My Teaching Philosophy (v1)

25 02 2013

As part of my PGCPE, we were encourage to write a teaching philosphy, which will form the backbone of our portfolio, so here is my first draft. I expect it to change faily fundamentally in the coming weeks!

Teaching Philosophy

Education is important to me, as I saw it as a way to progress. With not having a full degree (I have a foundation year in modern languages and business), I felt, at times, this was a drawback compared to some of my peers. Entering the world of accountancy and subsequently teaching, I discovered that I have a passion for trying to make learning a relaxed, enjoyable experience, whilst at the same time, impressing both the importance and challenges of obtaining a professional qualification.

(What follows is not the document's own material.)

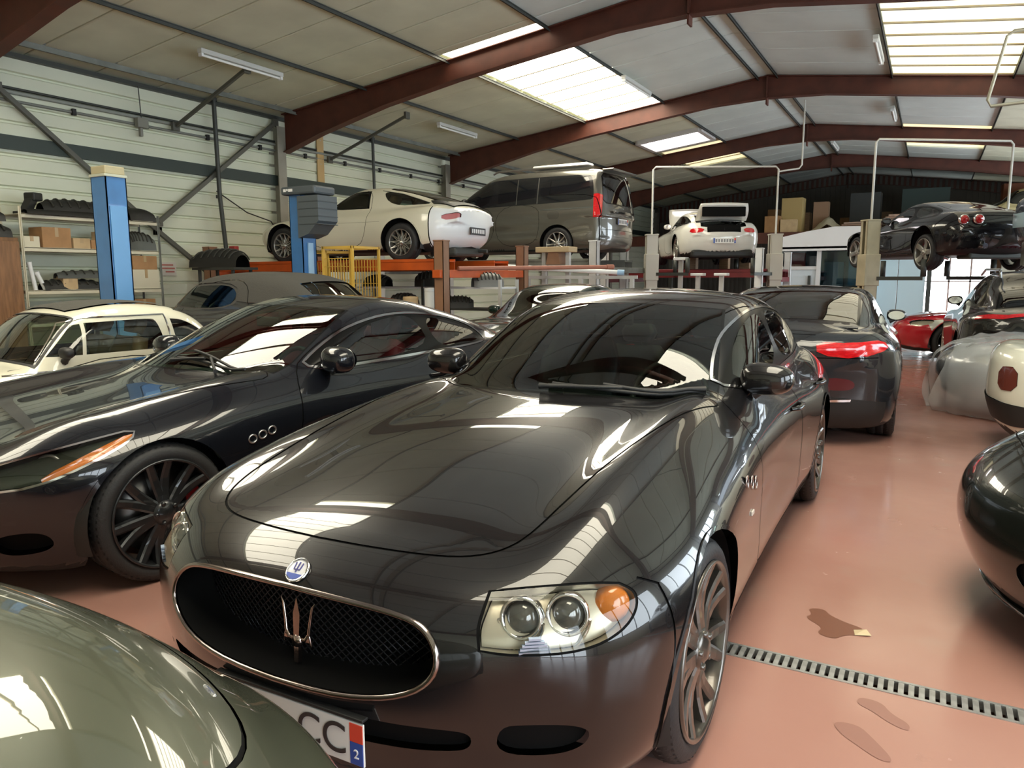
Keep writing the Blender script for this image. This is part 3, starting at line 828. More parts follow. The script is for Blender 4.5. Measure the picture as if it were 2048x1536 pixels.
    rail('trim_2', XL+.10, 4.70, .12, .06, DARKST, 'dark eaves angle on the left wall')
    # other walls
    q = MB(); q.box(XL-.2, XR+.2, YB, YB+.15, 0, 6.2)
    wb = empty('wall_back', (0, 0, 0)); tag(wb, 'dark sheet back wall above the storage deck', kind='structure')
    q = MB(); door = (-.9, 2.1, 2.55)
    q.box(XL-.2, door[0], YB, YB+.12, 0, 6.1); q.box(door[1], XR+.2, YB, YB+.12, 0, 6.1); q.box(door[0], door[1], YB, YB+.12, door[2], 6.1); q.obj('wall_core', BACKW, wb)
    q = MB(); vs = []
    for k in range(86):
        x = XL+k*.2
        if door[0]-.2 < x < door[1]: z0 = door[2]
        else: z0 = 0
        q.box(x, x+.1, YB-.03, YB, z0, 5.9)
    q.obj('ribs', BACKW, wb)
    dw = empty('door_1', (0, YB, 0)); tag(dw, 'bright translucent sectional door in the back wall', kind='structure')
    for k in range(4):
        x0 = door[0]+k*.75
        q = MB(); q.box(x0+.04, x0+.71, .03, .05, .05, door[2]-.05); q.obj('door_pane', sky_panel('door_daylight', (.93, .98, 1.0), 9.0), dw)
        q = MB(); q.box(x0-.03, x0+.03, .0, .08, 0, door[2]); q.obj('door_mullion', mat('pale_frame', (.6, .58, .56), .5), dw)
    q = MB(); q.box(door[0], door[1], 0, .07, 1.22, 1.28); q.obj('door_rail', MATS['pale_frame'], dw)
    wf = MB(); wf.box(XL-.2, XR+.2, YF-.15, YF, 0, 6.1); tag(wf.obj('wall_front', WALLM), 'pale wall behind the viewer', kind='structure')
    # right wall with assumed, unseen daylight windows and gate
    wr = empty('wall_right', (XR, 0, 0)); tag(wr, 'pale right wall with a row of assumed daylight windows', kind='structure')
    ops = [(-4.9, -1.2, 0, 3.6), (.4, 4.8, .9, 3.7), (6.4, 10.8, .9, 3.7), (12.5, 16.8, .9, 3.7), (18.6, 22.8, .9, 3.7), (24.6, 28.9, .4, 4.2)]  # last window is added out of view to brighten the cabin front
    q = MB(); y = YF
    for (a, b, z0, z1) in ops:
        q.box(0, .14, y, a, 0, 5.2); q.box(0, .14, a, b, z1, 5.2)
        if z0 > 0: q.box(0, .14, a, b, 0, z0)
        y = b
    q.box(0, .14, y, YB, 0, 5.2); q.obj('wall_core', WALLM, wr)
    DAY = sky_panel('side_daylight', (.80, .91, 1.0), 9.5)
    for i, (a, b, z0, z1) in enumerate(ops):
        w = empty('window_%d' % (8+i), (XR, 0, 0)) if z0 else empty('door_2', (XR, 0, 0)); tag(w, 'assumed frosted daylight glazing in the right wall, out of view', kind='structure')
        k = 4; st = (b-a)/k
        for j in range(k):
            q = MB(); q.box(.06, .08, a+j*st+.04, a+(j+1)*st-.04, z0+.04, z1-.04); q.obj('pane', DAY, w)
            q = MB(); q.box(.03, .11, a+j*st-.035, a+j*st+.035, z0, z1); q.obj('mullion', DARKST, w)
        q = MB(); q.box(.03, .11, a, b, z0, z0+.05); q.box(.03, .11, a, b, z1-.05, z1); q.obj('window_frame', DARKST, w)
    # drain grate
    g = empty('drain_grate', (0, DY, 0)); tag(g, 'galvanised slotted drain grate set across the red floor', 'drain')
    gm = mat('galvanised_grate', (.50, .50, .49), .38, .75, noise=.25, nscale=20)
    q = MB(); q.box(DX0, XR, -.055, -.042, -.03, .003); q.box(DX0, XR, .042, .055, -.03, .003); q.obj('channel_edge', gm, g)
    q = MB(); q.box(-.0095, .0095, -.042, .042, -.02, .0015); me = q.mesh('grate_bar'); me.materials.append(gm)
    for k in range(int((XR-DX0)/.0335)):
        o = bpy.data.objects.new('grate_bar', me); COL.objects.link(o); o.parent = g; o.location = (DX0+.02+k*.0335, 0, 0)
    q = MB(); q.box(DX0, XR, -.05, .05, -.10, -.095); q.obj('channel_bed', SEAM, g)
room()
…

In the centre where I work, we personally review our feedback. My teaching style has evolved – beneficially – as a result of this process. I have ensured I focus on greater clarity, the skills needed to learn and pass exams, which has resulted in improved pass rates across the subjects I teach.

I keep good relationships with students by using humour, offering support and respecting their needs. My attitude to my colleagues is as a source of new information, but also offering assistance where possible.

I have analysed my teaching philosophy under the following headings:

Passion, Enjoyment, Challenge, Knowledge and Discipline.


I have long felt passionate about both obtaining and providing education, which drives my motivation to offer the best possible service to our students. The need for education to be adaptive has led me to embrace a variety of techniques to respond to differing learning styles, such as the use of diagrams, video clips, and varying styles of question debriefs (such as collaborative or tutor led).


How do we learn? Is it by being told, coerced and belittled? Or is it through encouragement, the sensation of an environment where it is acceptable to make mistakes and repetition?

The old style learning of being punished in the event of mistakes is no longer appropriate (not least in adult education!), so what do we need to do? Allow students to learn by doing, offer a safe environment where students feel comfortable giving opinions and answers.


There is not an implication that enjoyment encompasses an easy ride – the subjects taught, the exams taken are tough! In this case, students must challenge themselves constantly – don’t take the easy questions, try something that stretches their ability (made easier by fostering a class where it is tolerable to make mistakes).


The transfer of knowledge from tutor to student is a movable feast – would you rather read or be involved? Would you rather watch or listen? An awareness of learning styles and modalities can greatly assist the effective conversion from the words on the page, to knowledge stored.


A qualification is not meant to be awarded effortlessly; it should be rewarding, valuable (and valued) and desirable. The need for discipline within the classroom is a lesser regard at the professional education stage, with regard to behaviours, however, there is often the need for a shift in attitude: away from the old standard ‘chalk and talk’ of secondary school or some universities, and towards interactive learning, with the ownership of the end goal resting with the students.


Finally, in terms of how I would describe my teaching:

I would like it to be a comfortable, structured environment, where the students are aware of the demands placed upon them (which are reiterated by me), such as the need to work hard, to take ownership of their qualifications and to ask where they are uncertain.